Question

One mole \(\text{H}_2\text{O}(g)\) and one mole \(\text{CO}(g)\) are taken in a 1L flask and heated to 725K. At equilibrium, 40% (by mass) of water reacted with \(\text{CO}(g)\) as follows: \[ \text{H}_2\text{O}(g) + \text{CO}(g) \rightleftharpoons \text{H}_2(g) + \text{CO}_2(g) \] Its \(K_c\) value is:

• A. \(0.444\)
• B. \(2.220\)
• C. \(0.222\)
• D. \(4.440\)

Hint:

To calculate \(K_c\), remember to use the equilibrium concentrations of the species involved in the reaction.

Answer 1

The Correct Option is A

At equilibrium, the initial number of moles of \(\text{H}_2\text{O}(g)\) and \(\text{CO}(g)\) are both 1 mole. According to the question, 40% of water reacts with CO, so: \[ \text{Moles of H}_2\text{O} \text{ reacted} = 0.4 \times 1 = 0.4 \, \text{moles} \] Therefore, the moles of products formed are: \[ \text{Moles of H}_2 = \text{Moles of CO}_2 = 0.4 \] The remaining moles of \(\text{H}_2\text{O}(g)\) and \(\text{CO}(g)\) are: \[ \text{Remaining moles of H}_2\text{O}(g) = 1 - 0.4 = 0.6 \, \text{moles} \] \[ \text{Remaining moles of CO}(g) = 1 - 0.4 = 0.6 \, \text{moles} \] Thus, at equilibrium, the total volume of the system is 1L. Now, we calculate the concentration of each species: \[ [\text{H}_2\text{O}(g)] = \frac{0.6}{1} = 0.6 \, \text{mol/L} \] \[ [\text{CO}(g)] = \frac{0.6}{1} = 0.6 \, \text{mol/L} \] \[ [\text{H}_2(g)] = \frac{0.4}{1} = 0.4 \, \text{mol/L} \] \[ [\text{CO}_2(g)] = \frac{0.4}{1} = 0.4 \, \text{mol/L} \] Now, we can calculate the equilibrium constant \(K_c\) using the expression: \[ K_c = \frac{[\text{H}_2][\text{CO}_2]}{[\text{H}_2\text{O}][\text{CO}]} \] Substituting the values: \[ K_c = \frac{(0.4)(0.4)}{(0.6)(0.6)} = \frac{0.16}{0.36} = 0.444 \] Thus, the correct answer is \(K_c = 0.444\).

Answer 2

Step 1: Understand the initial conditions.
Initially, both \(\text{H}_2\text{O}(g)\) and \(\text{CO}(g)\) are present at 1 mole each.

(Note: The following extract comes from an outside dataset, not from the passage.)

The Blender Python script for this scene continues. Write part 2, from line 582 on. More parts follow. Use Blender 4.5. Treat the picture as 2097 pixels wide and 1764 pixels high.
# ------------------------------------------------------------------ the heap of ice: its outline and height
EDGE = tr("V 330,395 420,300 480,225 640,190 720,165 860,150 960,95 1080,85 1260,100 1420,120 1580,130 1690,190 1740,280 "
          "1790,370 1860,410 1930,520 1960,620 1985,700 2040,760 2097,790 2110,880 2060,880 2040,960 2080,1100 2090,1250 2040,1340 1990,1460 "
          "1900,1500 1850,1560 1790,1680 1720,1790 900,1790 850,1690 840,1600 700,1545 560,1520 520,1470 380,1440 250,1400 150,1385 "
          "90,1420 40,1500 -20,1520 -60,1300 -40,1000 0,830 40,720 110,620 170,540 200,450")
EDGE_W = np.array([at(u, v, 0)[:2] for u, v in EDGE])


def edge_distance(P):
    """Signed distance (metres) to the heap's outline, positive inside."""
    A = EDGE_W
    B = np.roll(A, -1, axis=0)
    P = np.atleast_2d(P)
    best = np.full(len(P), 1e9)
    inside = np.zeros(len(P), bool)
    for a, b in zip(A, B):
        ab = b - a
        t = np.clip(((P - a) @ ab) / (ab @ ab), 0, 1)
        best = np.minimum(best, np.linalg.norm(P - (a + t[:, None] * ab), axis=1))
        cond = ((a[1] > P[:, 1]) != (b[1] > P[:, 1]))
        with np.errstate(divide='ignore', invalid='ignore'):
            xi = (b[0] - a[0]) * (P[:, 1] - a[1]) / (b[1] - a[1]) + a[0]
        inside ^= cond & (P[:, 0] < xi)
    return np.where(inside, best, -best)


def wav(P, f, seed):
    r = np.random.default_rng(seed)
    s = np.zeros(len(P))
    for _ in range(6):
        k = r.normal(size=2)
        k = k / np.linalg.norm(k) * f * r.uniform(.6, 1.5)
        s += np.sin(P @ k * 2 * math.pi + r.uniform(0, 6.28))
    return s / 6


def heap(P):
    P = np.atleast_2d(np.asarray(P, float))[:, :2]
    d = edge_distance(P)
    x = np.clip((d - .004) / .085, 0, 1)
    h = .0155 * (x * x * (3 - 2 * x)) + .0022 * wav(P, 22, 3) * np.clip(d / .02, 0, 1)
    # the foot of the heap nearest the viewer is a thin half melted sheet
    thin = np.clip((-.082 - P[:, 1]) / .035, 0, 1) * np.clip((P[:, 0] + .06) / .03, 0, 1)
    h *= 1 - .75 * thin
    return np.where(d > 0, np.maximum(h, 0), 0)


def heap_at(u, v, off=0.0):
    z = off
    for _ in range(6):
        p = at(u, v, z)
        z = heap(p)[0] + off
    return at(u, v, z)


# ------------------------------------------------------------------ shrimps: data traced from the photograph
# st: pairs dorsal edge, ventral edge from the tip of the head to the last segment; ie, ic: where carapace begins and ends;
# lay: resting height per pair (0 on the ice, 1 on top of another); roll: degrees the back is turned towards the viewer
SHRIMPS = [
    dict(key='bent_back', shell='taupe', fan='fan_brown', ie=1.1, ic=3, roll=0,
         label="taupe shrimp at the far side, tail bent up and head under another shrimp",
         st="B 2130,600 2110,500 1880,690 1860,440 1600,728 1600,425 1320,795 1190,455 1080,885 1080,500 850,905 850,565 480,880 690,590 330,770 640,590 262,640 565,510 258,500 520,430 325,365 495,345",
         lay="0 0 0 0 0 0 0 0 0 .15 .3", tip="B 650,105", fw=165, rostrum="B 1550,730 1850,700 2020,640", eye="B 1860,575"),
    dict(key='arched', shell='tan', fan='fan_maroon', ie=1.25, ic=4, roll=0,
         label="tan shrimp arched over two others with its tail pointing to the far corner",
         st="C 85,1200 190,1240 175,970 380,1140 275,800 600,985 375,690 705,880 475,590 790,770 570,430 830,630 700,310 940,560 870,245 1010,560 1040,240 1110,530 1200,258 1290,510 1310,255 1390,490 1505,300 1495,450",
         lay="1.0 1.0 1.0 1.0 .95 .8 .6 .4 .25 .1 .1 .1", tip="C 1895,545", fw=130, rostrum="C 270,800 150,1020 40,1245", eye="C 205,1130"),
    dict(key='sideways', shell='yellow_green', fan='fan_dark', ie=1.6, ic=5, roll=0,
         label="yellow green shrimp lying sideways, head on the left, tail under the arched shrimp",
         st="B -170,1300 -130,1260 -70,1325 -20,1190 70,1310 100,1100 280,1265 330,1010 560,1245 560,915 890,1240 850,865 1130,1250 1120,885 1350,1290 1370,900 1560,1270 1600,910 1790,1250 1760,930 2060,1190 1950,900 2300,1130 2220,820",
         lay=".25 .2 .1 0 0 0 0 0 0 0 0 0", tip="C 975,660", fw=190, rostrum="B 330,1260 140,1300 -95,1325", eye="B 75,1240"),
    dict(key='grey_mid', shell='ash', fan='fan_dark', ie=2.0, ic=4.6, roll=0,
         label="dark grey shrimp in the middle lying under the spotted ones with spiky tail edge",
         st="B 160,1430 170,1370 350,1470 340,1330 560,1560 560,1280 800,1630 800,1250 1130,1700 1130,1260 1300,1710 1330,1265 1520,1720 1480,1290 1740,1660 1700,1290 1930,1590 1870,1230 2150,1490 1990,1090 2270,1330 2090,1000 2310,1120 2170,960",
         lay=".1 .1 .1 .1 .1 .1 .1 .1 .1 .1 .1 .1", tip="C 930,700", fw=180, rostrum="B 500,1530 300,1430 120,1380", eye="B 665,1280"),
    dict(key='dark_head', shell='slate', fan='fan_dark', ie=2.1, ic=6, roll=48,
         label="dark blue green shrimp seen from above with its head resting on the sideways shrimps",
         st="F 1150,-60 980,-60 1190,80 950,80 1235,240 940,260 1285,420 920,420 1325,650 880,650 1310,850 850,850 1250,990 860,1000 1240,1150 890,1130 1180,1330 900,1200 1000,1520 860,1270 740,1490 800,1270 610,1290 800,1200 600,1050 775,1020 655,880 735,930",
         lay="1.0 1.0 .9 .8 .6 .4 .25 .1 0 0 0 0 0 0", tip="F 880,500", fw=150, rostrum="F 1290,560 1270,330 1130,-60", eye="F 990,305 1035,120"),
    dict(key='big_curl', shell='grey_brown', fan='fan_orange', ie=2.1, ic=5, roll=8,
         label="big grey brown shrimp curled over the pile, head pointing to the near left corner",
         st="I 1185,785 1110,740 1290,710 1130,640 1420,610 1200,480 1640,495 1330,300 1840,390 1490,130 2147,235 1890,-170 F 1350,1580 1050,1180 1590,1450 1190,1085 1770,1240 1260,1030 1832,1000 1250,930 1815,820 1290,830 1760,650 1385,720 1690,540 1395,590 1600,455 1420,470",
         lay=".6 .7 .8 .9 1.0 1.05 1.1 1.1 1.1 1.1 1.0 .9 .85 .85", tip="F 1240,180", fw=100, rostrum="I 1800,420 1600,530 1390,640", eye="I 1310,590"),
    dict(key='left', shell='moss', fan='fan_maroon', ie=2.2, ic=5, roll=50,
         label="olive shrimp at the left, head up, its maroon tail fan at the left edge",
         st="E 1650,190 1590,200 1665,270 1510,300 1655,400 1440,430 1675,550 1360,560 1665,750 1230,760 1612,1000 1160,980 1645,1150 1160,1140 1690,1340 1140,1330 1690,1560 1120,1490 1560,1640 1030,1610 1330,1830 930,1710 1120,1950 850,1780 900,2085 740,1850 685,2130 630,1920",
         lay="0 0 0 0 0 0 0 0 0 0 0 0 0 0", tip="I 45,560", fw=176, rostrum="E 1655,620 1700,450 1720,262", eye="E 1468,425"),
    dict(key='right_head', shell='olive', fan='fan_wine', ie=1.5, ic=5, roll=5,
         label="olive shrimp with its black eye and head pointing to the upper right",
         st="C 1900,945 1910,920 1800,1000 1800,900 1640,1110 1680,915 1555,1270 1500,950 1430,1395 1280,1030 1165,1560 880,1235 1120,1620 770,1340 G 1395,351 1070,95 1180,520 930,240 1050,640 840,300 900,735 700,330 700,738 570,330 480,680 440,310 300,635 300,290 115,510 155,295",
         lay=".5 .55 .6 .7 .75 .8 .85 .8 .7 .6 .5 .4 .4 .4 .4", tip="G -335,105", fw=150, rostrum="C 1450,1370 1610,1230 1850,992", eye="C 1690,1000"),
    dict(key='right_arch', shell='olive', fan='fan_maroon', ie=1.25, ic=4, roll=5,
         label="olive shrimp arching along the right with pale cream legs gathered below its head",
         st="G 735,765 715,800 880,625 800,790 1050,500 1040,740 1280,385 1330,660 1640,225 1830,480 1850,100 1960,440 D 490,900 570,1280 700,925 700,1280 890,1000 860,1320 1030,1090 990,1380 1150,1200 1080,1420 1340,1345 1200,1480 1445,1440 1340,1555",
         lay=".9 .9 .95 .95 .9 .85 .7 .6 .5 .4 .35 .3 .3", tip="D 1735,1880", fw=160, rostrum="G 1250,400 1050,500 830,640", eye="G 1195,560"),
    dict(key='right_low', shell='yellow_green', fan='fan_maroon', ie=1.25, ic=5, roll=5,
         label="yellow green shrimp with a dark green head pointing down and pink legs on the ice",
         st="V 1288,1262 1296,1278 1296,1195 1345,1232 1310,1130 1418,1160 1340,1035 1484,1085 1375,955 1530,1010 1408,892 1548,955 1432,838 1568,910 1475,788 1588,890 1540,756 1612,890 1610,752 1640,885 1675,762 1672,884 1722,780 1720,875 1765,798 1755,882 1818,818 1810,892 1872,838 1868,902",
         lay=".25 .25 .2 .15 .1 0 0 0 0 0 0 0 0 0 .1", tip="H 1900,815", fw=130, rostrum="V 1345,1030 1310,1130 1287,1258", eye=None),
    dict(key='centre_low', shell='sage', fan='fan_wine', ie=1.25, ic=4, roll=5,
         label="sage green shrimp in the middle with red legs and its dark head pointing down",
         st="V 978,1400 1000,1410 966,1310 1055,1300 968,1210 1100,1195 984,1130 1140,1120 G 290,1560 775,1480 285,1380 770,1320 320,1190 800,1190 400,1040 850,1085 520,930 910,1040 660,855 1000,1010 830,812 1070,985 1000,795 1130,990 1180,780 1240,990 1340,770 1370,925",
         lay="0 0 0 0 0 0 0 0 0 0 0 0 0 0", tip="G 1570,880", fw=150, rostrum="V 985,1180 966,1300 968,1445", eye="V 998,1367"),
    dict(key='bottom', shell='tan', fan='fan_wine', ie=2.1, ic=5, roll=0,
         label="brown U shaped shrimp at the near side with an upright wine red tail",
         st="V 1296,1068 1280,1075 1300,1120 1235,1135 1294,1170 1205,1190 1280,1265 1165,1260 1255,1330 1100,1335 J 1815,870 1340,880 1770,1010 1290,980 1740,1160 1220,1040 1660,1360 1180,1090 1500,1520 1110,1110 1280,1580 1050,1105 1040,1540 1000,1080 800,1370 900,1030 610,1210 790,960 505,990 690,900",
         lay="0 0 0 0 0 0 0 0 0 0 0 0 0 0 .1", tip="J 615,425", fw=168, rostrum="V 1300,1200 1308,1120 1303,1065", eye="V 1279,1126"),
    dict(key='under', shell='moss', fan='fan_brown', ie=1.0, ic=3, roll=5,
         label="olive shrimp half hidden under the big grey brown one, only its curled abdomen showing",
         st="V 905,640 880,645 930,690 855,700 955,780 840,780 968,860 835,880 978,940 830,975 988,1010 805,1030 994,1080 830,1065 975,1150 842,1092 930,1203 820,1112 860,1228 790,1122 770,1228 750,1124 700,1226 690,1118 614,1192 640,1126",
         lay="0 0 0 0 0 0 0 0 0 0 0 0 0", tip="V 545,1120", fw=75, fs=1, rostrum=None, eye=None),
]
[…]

Step 2: Calculate the moles of water reacted.
Given that 40% of water reacts with CO:
\[ \text{Moles of H}_2\text{O} \text{ reacted} = 0.4 \times 1 = 0.4 \, \text{moles}. \]

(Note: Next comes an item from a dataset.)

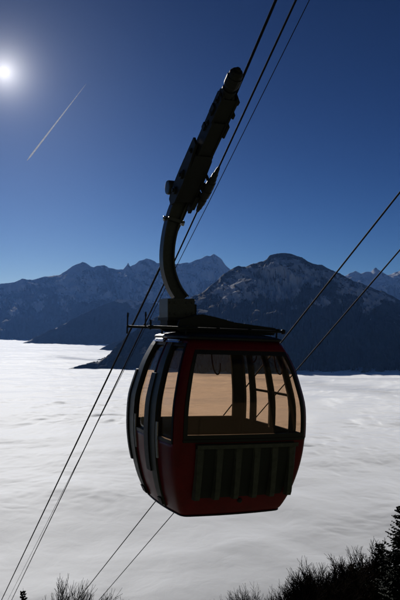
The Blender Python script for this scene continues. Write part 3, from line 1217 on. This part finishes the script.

Step 3: Calculate moles of products formed.
From the reaction stoichiometry, for every mole of \(\text{H}_2\text{O}\) reacted, 1 mole each of \(\text{H}_2\) and \(\text{CO}_2\) is formed.
Therefore:
\[ \text{Moles of H}_2 = \text{Moles of CO}_2 = 0.4 \, \text{moles}. \]

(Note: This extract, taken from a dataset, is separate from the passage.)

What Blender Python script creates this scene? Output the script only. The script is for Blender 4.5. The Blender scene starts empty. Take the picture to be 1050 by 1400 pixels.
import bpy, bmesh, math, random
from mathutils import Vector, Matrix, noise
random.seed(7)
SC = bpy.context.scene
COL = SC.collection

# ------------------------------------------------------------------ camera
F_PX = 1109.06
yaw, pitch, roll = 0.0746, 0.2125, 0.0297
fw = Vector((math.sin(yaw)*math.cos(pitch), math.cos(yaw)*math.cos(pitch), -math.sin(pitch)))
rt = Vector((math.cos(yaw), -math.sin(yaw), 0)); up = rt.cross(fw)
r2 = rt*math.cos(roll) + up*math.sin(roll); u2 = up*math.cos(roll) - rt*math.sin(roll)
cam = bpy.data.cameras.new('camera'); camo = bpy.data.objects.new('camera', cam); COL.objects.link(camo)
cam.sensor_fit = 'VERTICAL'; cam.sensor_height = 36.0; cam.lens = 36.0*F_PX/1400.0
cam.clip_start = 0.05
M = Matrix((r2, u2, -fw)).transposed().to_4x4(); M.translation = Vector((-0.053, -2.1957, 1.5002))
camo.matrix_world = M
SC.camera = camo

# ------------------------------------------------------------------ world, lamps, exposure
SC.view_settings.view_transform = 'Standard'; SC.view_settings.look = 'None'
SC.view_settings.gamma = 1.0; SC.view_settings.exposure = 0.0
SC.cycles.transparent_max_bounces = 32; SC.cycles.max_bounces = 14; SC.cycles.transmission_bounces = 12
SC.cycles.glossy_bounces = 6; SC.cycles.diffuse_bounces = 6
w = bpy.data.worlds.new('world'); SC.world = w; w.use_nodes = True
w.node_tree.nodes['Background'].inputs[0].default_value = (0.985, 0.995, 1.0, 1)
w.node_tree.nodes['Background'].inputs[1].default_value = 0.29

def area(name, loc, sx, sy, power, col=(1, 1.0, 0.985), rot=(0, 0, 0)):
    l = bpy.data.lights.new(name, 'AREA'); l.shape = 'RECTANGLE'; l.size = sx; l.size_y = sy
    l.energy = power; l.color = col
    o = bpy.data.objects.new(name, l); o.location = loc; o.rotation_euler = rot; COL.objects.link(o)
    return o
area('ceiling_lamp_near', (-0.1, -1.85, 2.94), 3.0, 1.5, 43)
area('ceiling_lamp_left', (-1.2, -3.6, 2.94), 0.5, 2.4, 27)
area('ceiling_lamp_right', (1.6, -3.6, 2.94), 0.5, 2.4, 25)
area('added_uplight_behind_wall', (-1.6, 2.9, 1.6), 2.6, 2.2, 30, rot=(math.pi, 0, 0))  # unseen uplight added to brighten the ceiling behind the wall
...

Step 4: Calculate remaining moles of reactants.
\[ \text{Remaining moles of H}_2\text{O} = 1 - 0.4 = 0.6 \, \text{moles}, \] \[ \text{Remaining moles of CO} = 1 - 0.4 = 0.6 \, \text{moles}. \]

Step 5: Calculate concentrations assuming total volume = 1 L.
\[ [\text{H}_2\text{O}] = \frac{0.6}{1} = 0.6 \, \text{mol/L}, \] \[ [\text{CO}] = \frac{0.6}{1} = 0.6 \, \text{mol/L}, \] \[ [\text{H}_2] = \frac{0.4}{1} = 0.4 \, \text{mol/L}, \] \[ [\text{CO}_2] = \frac{0.4}{1} = 0.4 \, \text{mol/L}. \]

Step 6: Calculate the equilibrium constant \( K_c \).
\[ K_c = \frac{[\text{H}_2][\text{CO}_2]}{[\text{H}_2\text{O}][\text{CO}]} = \frac{(0.4)(0.4)}{(0.6)(0.6)} = \frac{0.16}{0.36} = 0.444. \]

Step 7: Conclusion.
The equilibrium constant for the reaction is \( \boxed{0.444} \).